Cette vérité éclate quand on mesure les pouvoirs du juge d’instruction ; tous ceux qui étudient nos lois et qui les jugent n’hésitent pas à les trouver exorbitans : du jour où il est saisi par le réquisitoire du parquet, il a le droit de lancer des mandats d’arrestation, non seulement contre l’inculpé désigné, mais contre tout individu ; il peut requérir tout agent de les mettre à exécution par tous les moyens[1].

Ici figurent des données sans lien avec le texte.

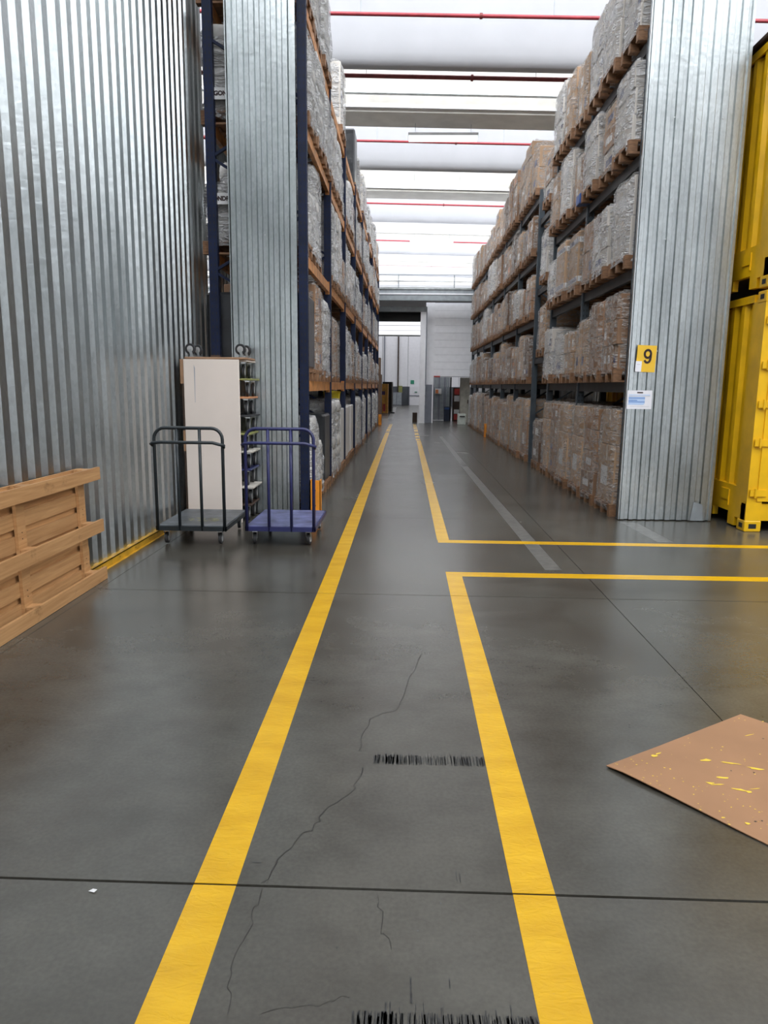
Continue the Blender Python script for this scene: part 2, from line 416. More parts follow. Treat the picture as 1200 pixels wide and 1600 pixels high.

Le mandat de dépôt, signé de lui, est le point de départ d’une détention préventive dont lui seul fixe la durée. Contre la prolongation de l’instruction, aucun recours ne s’ouvre, car nul ne peut appeler recours une supplique au procureur général ou au garde des Sceaux. Pour se pourvoir, il faut que le juge ait rendu une ordonnance. Or, un mandat d’arrestation ou de perquisition, une visite domiciliaire, une saisie de lettre à la poste, ne constituent pas en eux-mêmes des actes susceptibles de recours légal et direct devant la Chambre des mises en accusation. Le nombre d’actes que peut prescrire un magistrat instructeur, sans que s’ouvre pour l’inculpé ou pour les tiers un moyen de les contester et de s’en plaindre, est véritablement effrayant. Un des

  1. Depuis trois mois, nous voyons sur tout le territoire se faire des expéditions militaires contre des couvens : procureur de la République, juge d’instruction, sous-préfet, commandant de gendarmerie, bataillon d’infanterie, arrivent de nuit devant une abbaye ; les sapeurs du génie attaquent la porte à la hache ou à la dynamite ; on fait le siège du monastère ; on le prend d’assaut ; on l’envahit et on saisit les religieux à la chapelle. C’est l’exécution pure et simple d’un mandat d’amener lancé par le juge d’instruction contre des religieux. Il n’y a pas d’exemple plus frappant de ce que la violence et l’absolu peuvent tirer d’un texte de loi. Les garanties n’ont d’autre but que de limiter l’usage des lois au point où elles deviennent un intolérable abus.